Reproduce the listing below without changes, except that pictures are left out.

◆ Given information
════

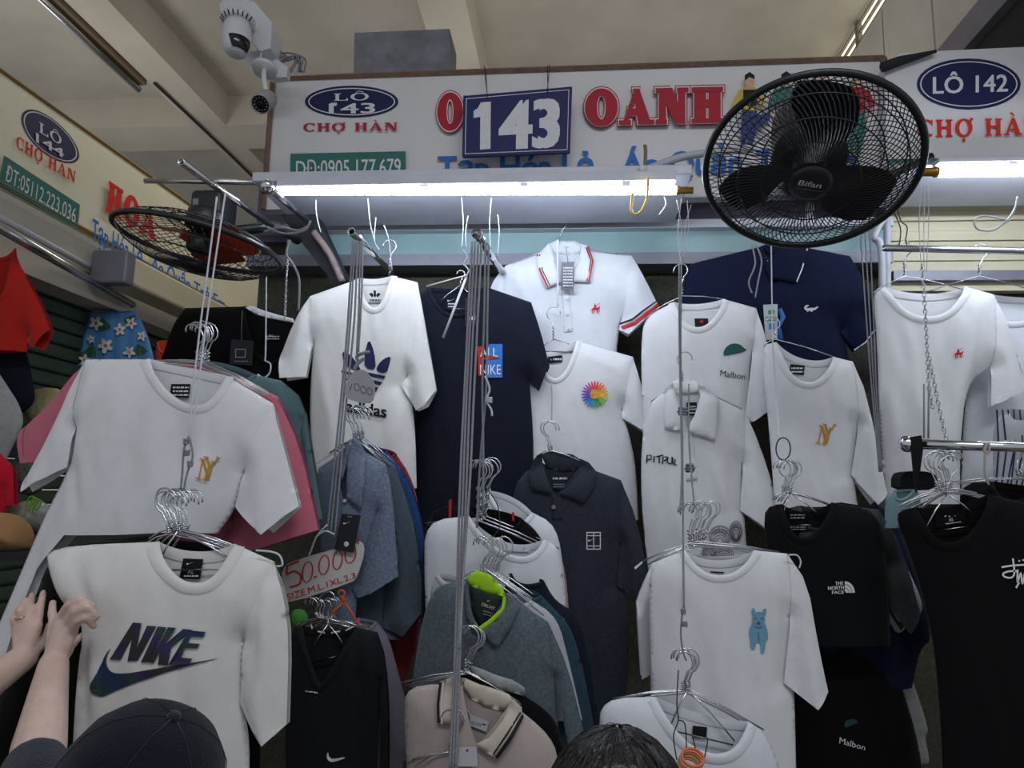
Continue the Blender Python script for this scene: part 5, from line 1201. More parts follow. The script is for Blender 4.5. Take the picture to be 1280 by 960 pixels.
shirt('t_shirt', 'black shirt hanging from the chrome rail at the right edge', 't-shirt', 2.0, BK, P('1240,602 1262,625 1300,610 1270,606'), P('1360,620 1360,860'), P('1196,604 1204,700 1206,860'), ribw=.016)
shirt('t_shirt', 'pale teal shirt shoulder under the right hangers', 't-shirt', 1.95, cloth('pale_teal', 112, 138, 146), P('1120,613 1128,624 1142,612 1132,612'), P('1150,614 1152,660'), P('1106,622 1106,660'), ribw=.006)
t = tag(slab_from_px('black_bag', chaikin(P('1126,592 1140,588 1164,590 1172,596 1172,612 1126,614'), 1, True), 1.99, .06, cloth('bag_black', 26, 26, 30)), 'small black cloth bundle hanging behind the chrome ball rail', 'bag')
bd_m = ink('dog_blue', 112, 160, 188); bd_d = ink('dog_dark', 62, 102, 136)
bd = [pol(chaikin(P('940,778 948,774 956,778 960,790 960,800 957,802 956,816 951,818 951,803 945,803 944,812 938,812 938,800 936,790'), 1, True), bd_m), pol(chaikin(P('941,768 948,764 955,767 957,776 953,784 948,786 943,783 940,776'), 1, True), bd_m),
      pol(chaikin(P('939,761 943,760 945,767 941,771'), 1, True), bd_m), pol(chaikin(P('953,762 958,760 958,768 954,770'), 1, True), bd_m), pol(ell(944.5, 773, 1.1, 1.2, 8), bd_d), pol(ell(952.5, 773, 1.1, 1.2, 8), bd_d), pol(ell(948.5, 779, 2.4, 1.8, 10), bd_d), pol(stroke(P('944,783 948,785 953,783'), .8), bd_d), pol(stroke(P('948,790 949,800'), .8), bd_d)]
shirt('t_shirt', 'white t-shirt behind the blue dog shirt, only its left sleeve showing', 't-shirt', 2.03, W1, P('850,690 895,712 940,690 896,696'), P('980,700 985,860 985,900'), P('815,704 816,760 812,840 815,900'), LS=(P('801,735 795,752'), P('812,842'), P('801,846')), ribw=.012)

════

◆ Response to this task
Continue the Blender Python script for this scene: part 5, from line 1201. More parts follow. The script is for Blender 4.5. Take the picture to be 1280 by 960 pixels.
shirt('t_shirt', 'black shirt hanging from the chrome rail at the right edge', 't-shirt', 2.0, BK, P('1240,602 1262,625 1300,610 1270,606'), P('1360,620 1360,860'), P('1196,604 1204,700 1206,860'), ribw=.016)
shirt('t_shirt', 'pale teal shirt shoulder under the right hangers', 't-shirt', 1.95, cloth('pale_teal', 112, 138, 146), P('1120,613 1128,624 1142,612 1132,612'), P('1150,614 1152,660'), P('1106,622 1106,660'), ribw=.006)
t = tag(slab_from_px('black_bag', chaikin(P('1126,592 1140,588 1164,590 1172,596 1172,612 1126,614'), 1, True), 1.99, .06, cloth('bag_black', 26, 26, 30)), 'small black cloth bundle hanging behind the chrome ball rail', 'bag')
bd_m = ink('dog_blue', 112, 160, 188); bd_d = ink('dog_dark', 62, 102, 136)
bd = [pol(chaikin(P('940,778 948,774 956,778 960,790 960,800 957,802 956,816 951,818 951,803 945,803 944,812 938,812 938,800 936,790'), 1, True), bd_m), pol(chaikin(P('941,768 948,764 955,767 957,776 953,784 948,786 943,783 940,776'), 1, True), bd_m),
      pol(chaikin(P('939,761 943,760 945,767 941,771'), 1, True), bd_m), pol(chaikin(P('953,762 958,760 958,768 954,770'), 1, True), bd_m), pol(ell(944.5, 773, 1.1, 1.2, 8), bd_d), pol(ell(952.5, 773, 1.1, 1.2, 8), bd_d), pol(ell(948.5, 779, 2.4, 1.8, 10), bd_d), pol(stroke(P('944,783 948,785 953,783'), .8), bd_d), pol(stroke(P('948,790 949,800'), .8), bd_d)]
shirt('t_shirt', 'white t-shirt behind the blue dog shirt, only its left sleeve showing', 't-shirt', 2.03, W1, P('850,690 895,712 940,690 896,696'), P('980,700 985,860 985,900'), P('815,704 816,760 812,840 815,900'), LS=(P('801,735 795,752'), P('812,842'), P('801,846')), ribw=.012)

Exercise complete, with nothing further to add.